Another sample of needlepoint for my Ellen Mahon style sampler book. This one is taken from a design by Sarah Bland (1810-1905), who created many designs for canvas work and embroidery. You can read a little more about her here, and you can see more of her work at the V and A Collections here.

The great thing about antique canvas work and samplers is that it’s relatively easy to replicate the designs and motifs by zooming in to a photograph and transposing the stitches onto graph paper. I really like this little stylised flower motif:

It isn’t an exact copy, but it’s near enough. I like the idea that women were designing their own work despite the fact that embroidery patterns were commercially available in vast numbers. To me that suggests a recognition of self-worth and individualism, finding a voice through which to express a lived experience. Needle and thread often seems to me more like writing than drawing.
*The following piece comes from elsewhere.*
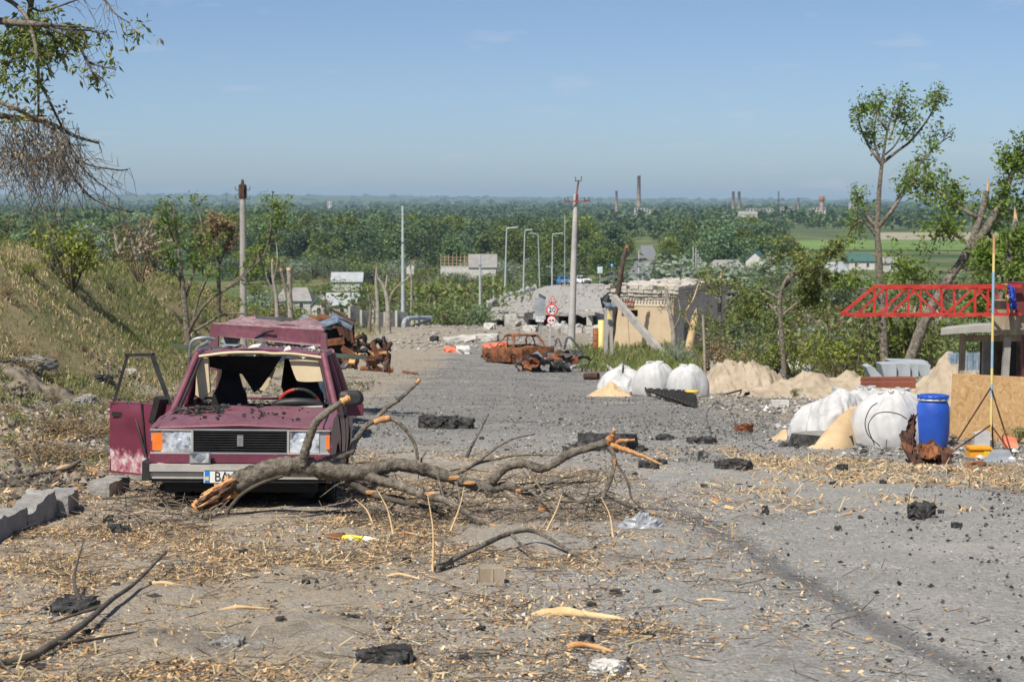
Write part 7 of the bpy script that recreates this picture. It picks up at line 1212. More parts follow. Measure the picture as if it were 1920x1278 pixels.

Hand stitches in particular are as characteristic as hand writing, whether they depict text, shapes, or abstract patterns and lines.
I worked this one very small as well, like the last one – single strand of DMC cotton thread on 40-count silk gauze:

that’s an ingenious stitching frame … and I very much like your interpretation of the colors
Thank you, I just used the colours I already had, some of which weren’t an exact match. Silk gauze is too fine for a standard frame so you have to tack it to mount board or similar.
It doesn’t have to be an exact copy to be a very charming version all of its own, which it is!
that is a lovely little piece and a real honor to the original!
Thank you, yes I enjoyed making this one.